Cecenia, gay reclusi nei campi di concentramento: testimonianze shock

di Christian Montagna

Cecenia – A nulla è servita la storia, a nulla le morti: all’ indomani dell’anniversario della morte di Primo Levi, testimone dell’orrore nazista, si torna a parlare di campi di concentramento. Da diversi giorni, sul web si rincorrono voci di presunte inclusioni forzate in campi di concentramento di almeno cento omosessuali in Cecenia.

Nei giorni scorsi, a parlarne, era stato anche il periodico indipendente russo Novaya Gazeta e  secondo la notizia, il governo ceceno, guidato dal primo ministro Ramzan Kadyrov, avrebbe imprigionato circa 100 uomini all’interno di un campo di concentramento segreto ad Argun, in Cecenia, con l’accusa di omosessualità.

L’inchiesta, condotta dalla giornalista e attivista russa Elena Milashina, confermata da voci vicine al Ministero dell’Interno ceceno e da alcune associazioni attiviste Lgbt, ha gettato luce su quella che lei stessa ha definito una retata profilattica, a scopo preventivo, in cui sarebbero rimasti uccisi alcuni uomini.

La smentita. Ma a smentire il tutto, con una dichiarazione ancora più assurda, è Alvi Karimov, portavoce del leader ceceno Kadyrov: “Non puoi arrestare o reprimere persone che non esistono nella Repubblica. Se ci fossero persone così in Cecenia, le forze dell’ordine non dovrebbero fare nulla perché i loro parenti li manderebbero via in luoghi da cui non si può fare ritorno”.

Orribile a dirsi. Nel giro di pochi giorni, la notizia si diffonde a macchia d’olio sul web. Condanne, critiche, indignazione: la storia, si ripete. Lo stesso quotidiano che pubblica la notizia, riporta anche alcune testimonianze shock:

 “Ci hanno fatto l’elettroshock. Era molto doloroso. Ho resistito finché non ho perso i sensi e sono caduto a terra.

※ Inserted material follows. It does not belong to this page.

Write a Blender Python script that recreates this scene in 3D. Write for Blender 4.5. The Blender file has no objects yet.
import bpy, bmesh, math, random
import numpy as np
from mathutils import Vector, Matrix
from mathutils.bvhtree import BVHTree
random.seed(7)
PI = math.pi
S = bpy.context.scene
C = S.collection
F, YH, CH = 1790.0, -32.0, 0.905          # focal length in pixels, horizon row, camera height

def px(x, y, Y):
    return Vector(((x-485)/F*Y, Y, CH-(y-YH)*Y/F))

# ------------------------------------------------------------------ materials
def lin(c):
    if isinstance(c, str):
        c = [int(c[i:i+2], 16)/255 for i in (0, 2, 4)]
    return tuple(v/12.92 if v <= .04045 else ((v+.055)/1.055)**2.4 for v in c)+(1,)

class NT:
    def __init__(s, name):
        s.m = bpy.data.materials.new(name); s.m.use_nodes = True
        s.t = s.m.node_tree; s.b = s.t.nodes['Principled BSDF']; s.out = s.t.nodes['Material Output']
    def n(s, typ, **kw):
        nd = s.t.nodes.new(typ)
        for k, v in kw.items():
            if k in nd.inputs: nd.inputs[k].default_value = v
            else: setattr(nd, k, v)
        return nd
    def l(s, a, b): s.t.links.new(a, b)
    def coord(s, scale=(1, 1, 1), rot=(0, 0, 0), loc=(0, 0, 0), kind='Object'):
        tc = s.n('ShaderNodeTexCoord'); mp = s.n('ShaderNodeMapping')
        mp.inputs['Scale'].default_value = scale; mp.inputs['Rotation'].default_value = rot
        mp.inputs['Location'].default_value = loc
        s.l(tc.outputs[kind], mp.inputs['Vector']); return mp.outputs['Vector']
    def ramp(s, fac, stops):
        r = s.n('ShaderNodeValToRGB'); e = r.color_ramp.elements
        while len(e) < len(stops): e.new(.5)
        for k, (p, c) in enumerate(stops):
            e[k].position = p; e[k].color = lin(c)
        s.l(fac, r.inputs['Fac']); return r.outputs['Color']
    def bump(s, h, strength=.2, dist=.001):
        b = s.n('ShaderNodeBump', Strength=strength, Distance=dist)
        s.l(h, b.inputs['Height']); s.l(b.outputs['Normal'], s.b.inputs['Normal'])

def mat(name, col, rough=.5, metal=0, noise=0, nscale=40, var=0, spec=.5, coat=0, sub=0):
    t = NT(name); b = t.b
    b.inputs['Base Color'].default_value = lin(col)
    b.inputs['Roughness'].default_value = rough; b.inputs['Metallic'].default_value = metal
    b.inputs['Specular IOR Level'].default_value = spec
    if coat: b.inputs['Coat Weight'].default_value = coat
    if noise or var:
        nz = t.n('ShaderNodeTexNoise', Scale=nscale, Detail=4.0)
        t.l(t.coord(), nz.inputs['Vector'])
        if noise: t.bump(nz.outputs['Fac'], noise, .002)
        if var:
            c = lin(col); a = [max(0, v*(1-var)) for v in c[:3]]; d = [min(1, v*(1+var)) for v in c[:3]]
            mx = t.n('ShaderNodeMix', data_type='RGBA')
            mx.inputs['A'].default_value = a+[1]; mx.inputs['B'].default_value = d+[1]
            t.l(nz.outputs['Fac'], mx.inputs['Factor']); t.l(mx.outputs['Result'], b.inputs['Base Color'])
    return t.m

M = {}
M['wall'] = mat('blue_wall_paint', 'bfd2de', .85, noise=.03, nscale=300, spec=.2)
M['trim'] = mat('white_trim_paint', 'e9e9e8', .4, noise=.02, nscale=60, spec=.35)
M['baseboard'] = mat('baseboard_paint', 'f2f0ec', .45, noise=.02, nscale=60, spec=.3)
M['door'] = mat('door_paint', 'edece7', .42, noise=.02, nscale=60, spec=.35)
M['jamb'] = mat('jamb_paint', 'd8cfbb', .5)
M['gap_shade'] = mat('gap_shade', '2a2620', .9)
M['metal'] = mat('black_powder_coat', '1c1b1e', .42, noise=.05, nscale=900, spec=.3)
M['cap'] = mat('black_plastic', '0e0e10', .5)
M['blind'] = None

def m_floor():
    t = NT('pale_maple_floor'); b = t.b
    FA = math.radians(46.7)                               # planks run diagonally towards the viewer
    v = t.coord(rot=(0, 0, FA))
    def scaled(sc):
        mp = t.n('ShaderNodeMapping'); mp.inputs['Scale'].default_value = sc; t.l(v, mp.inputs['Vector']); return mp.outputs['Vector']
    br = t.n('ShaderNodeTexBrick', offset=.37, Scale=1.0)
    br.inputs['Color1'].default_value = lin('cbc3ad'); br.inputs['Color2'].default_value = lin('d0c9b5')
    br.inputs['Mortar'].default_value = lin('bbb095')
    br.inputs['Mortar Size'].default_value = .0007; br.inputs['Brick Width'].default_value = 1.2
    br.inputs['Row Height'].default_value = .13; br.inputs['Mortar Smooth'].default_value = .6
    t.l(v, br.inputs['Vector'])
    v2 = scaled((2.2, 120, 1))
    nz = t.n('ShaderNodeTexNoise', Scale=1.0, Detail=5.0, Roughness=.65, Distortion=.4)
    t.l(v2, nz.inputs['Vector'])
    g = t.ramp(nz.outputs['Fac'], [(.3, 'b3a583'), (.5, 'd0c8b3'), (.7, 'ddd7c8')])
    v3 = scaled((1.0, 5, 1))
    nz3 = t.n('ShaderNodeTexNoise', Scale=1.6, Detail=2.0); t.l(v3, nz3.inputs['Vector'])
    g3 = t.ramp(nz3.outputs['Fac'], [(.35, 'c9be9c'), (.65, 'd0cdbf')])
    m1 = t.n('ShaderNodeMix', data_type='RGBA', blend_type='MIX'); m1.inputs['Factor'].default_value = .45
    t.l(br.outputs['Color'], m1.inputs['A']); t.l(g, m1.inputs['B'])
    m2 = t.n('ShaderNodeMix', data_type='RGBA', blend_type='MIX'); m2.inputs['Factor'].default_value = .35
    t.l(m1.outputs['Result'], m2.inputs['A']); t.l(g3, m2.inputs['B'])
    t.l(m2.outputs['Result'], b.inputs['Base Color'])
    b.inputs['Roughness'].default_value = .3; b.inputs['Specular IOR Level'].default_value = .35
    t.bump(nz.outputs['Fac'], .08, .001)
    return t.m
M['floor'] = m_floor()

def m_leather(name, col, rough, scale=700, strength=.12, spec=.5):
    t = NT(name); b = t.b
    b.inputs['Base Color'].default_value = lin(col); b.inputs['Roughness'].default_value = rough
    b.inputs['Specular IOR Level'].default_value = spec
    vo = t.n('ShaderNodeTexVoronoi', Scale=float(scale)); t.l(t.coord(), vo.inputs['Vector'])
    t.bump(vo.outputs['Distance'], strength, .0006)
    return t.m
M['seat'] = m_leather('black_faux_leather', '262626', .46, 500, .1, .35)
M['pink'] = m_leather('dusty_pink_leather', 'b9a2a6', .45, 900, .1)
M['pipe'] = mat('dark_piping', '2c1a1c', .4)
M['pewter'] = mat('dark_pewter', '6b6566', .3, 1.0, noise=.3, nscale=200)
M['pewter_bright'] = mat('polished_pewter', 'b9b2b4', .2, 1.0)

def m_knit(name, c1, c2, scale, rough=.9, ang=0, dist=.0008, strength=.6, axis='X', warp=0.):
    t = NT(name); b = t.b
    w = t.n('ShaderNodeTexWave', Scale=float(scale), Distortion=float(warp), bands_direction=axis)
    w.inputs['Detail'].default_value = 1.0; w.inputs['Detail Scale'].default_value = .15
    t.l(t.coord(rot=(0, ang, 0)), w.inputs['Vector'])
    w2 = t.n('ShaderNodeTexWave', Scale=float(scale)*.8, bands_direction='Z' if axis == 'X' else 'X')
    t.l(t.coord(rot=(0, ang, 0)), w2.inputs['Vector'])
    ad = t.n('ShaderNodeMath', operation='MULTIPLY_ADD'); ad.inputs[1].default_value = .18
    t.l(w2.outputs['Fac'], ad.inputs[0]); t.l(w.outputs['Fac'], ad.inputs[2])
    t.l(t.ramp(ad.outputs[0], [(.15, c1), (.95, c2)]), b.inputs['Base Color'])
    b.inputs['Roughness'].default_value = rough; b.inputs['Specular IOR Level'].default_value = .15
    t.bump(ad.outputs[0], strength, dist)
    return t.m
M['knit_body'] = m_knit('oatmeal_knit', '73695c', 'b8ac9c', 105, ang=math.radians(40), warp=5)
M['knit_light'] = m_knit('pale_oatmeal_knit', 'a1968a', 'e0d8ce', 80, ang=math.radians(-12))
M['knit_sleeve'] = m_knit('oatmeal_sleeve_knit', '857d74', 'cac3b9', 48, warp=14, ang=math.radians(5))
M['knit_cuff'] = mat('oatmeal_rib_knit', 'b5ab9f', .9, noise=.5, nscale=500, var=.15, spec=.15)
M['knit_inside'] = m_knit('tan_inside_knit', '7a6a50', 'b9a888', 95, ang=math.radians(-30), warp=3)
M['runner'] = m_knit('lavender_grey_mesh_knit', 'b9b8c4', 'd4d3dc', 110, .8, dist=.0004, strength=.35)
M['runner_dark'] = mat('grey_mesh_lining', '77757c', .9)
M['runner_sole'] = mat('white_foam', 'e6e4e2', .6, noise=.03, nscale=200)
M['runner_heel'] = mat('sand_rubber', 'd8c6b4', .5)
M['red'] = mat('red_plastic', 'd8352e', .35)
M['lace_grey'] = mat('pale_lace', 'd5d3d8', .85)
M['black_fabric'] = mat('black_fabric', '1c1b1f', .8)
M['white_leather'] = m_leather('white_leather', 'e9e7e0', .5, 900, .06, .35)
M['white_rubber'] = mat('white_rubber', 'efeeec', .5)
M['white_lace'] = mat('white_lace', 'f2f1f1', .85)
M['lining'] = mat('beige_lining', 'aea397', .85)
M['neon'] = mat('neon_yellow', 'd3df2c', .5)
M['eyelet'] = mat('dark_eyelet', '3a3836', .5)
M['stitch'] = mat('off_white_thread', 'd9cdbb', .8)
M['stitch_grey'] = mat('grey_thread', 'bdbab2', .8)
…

Ci picchiavano con dei tubi. Sempre sotto la vita. Ci dicevano che siamo “cani che non meritano di vivere”.

Altre denunce sono state raccolte da Ilga, la più importante associazione europea lesbica gay e transgender e dalla Rete Lgbt Russa che ha istituito un numero riservato per vittime e testimoni.

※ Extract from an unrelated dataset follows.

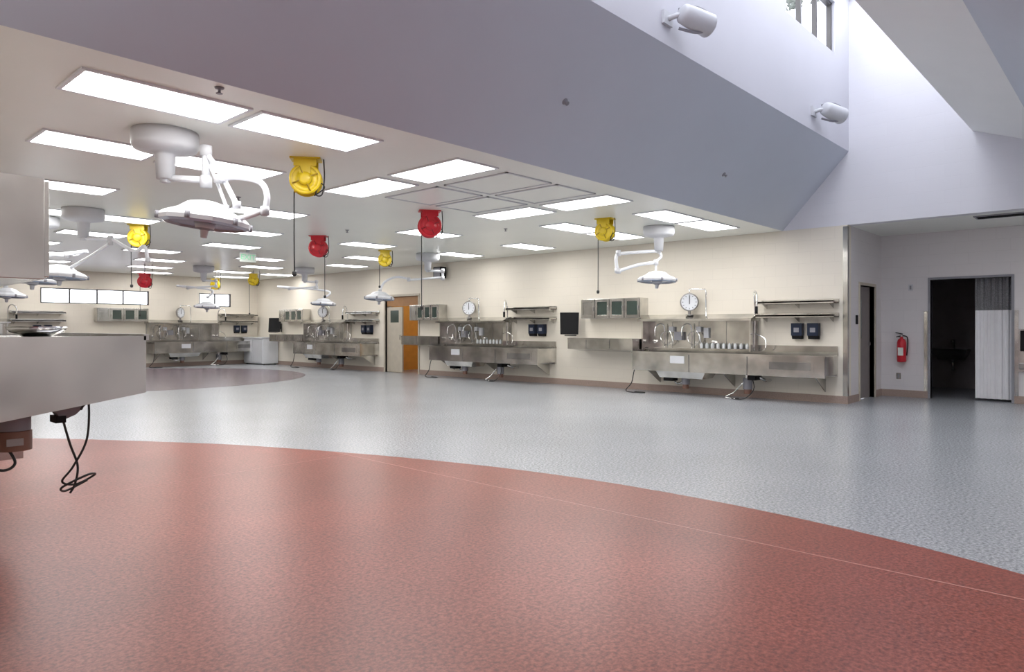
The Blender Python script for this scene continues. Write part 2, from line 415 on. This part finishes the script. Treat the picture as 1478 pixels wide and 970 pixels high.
# ------------------------------------------------------------ surgical lamps
Ldir=Vector((-0.6756,0.7373,0))
def lamp_head(b,c,R,tilt=(0,0,1),handle=True):
    s=R/0.38
    pr=[(0,.17),(.08,.165),(.16,.145),(.23,.09),(.33,.045),(.365,.02),(.38,0),(.375,-.035),(.33,-.05),(.31,-.03),(0,-.02)]
    ms=[M_WHITE,M_WHITE,M_WHITE,M_WHITE2,M_WHITE,M_WHITE,M_WHITE2,M_LGLASS,M_GREYP,M_LGLASS]
    b.lathe([(r*s,h*s) for r,h in pr],c,tilt,ms,12,False)
    a=Vector(tilt).normalized()
    for k in range(6):
        an=k*math.pi/3
        u=a.orthogonal().normalized(); w=a.cross(u)
        d=math.cos(an)*u+math.sin(an)*w
        p=Vector(c)+a*(-0.01*s)+d*0.375*s
        b.lathe([(0,-.03*s),(.022*s,-.03*s),(.022*s,.03*s),(0,.03*s)],p,a,M_GREYP,8)
    if handle:
        b.lathe([(0,-.02),(.09,-.02),(.075,-.07),(.035,-.085),(.026,-.15),(0,-.155)],c,tilt,[M_WHITE2,M_WHITE2,M_GREYP,M_WHITE2,M_WHITE2],14)
def surgical_lamp(m, segs, head, R=0.36, stem=0.42, tilt=(0.05,0,1), drum=0.28):
    m=Vector(m)
    b=B()
    b.lathe([(0,0),(drum*0.98,0),(drum,-.03),(drum,-.12),(drum*0.93,-.16),(drum*0.5,-.185),(.10,-.19),(.085,-.21),(.075,-stem),(0,-stem)],m,(0,0,1),M_WHITE2,32)
    for pts,r in segs:
        b.tube([m+Vector(p) for p in pts],r,M_WHITE,10,6 if len(pts)>2 else 0)
        for p in (pts[0],pts[-1]):
            q=m+Vector(p); b.lathe([(0,-r*1.5),(r*1.5,-r*1.3),(r*1.5,r*1.3),(0,r*1.5)],q,(0,0,1),M_WHITE2,12)
    lamp_head(b,m+Vector(head),R,tilt)
    return b.finish('surgical_ceiling_lamp')
def off(x,y,z): return (x-2.5,y-6.5,z-3.05)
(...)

Violenze e umiliazioni. Il tutto sarebbe cominciato lo scorso febbraio dopo l’arresto di un uomo che nel cellulare conteneva immagini a contenuto omosessuale. Da lì, è partita l’operazione delle forze armate che hanno intercettato i diversi contatti gay che aveva l’uomo arrestando man mano chiunque venisse percepito come gay.

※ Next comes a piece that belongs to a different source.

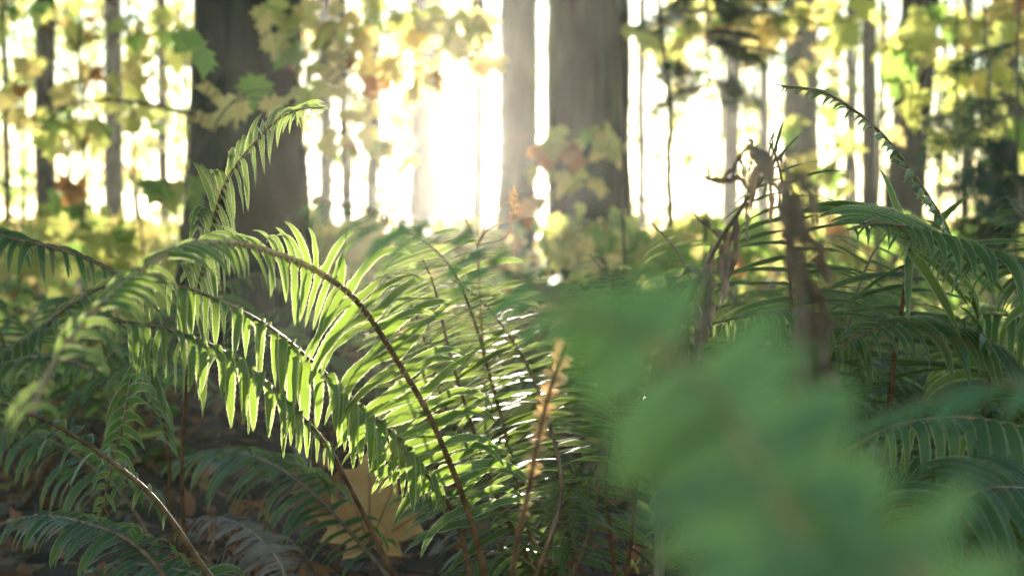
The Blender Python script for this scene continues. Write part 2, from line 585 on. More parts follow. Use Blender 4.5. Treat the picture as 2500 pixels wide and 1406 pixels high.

La testimonianza.  Un testimone  ha così raccontato l’arresto e la prigionia al quotidiano russo:

 “Mi hanno portato in un posto che sembra abbandonato ma invece è una prigione segreta su cui non ci sono informazioni ufficiali. Nella stanza accanto a noi c’erano prigionieri sospettati di aver combattuto in Siria e i loro parenti, probabilmente sono lì da anni. Più volte al giorno ci portavano fuori per picchiarci. Lo chiamavano interrogatorio. L’obiettivo era raccogliere più contatti di uomini gay. Alcuni venivano picchiati con maggiore durezza. C’era un ragazzo che veniva torturato in modo più intenso. Era lì da più tempo di noi ed era a pezzi. Aveva ferite aperte sul corpo. Lo hanno consegnato ai suoi parenti e in seguito abbiamo scoperto che è morto”.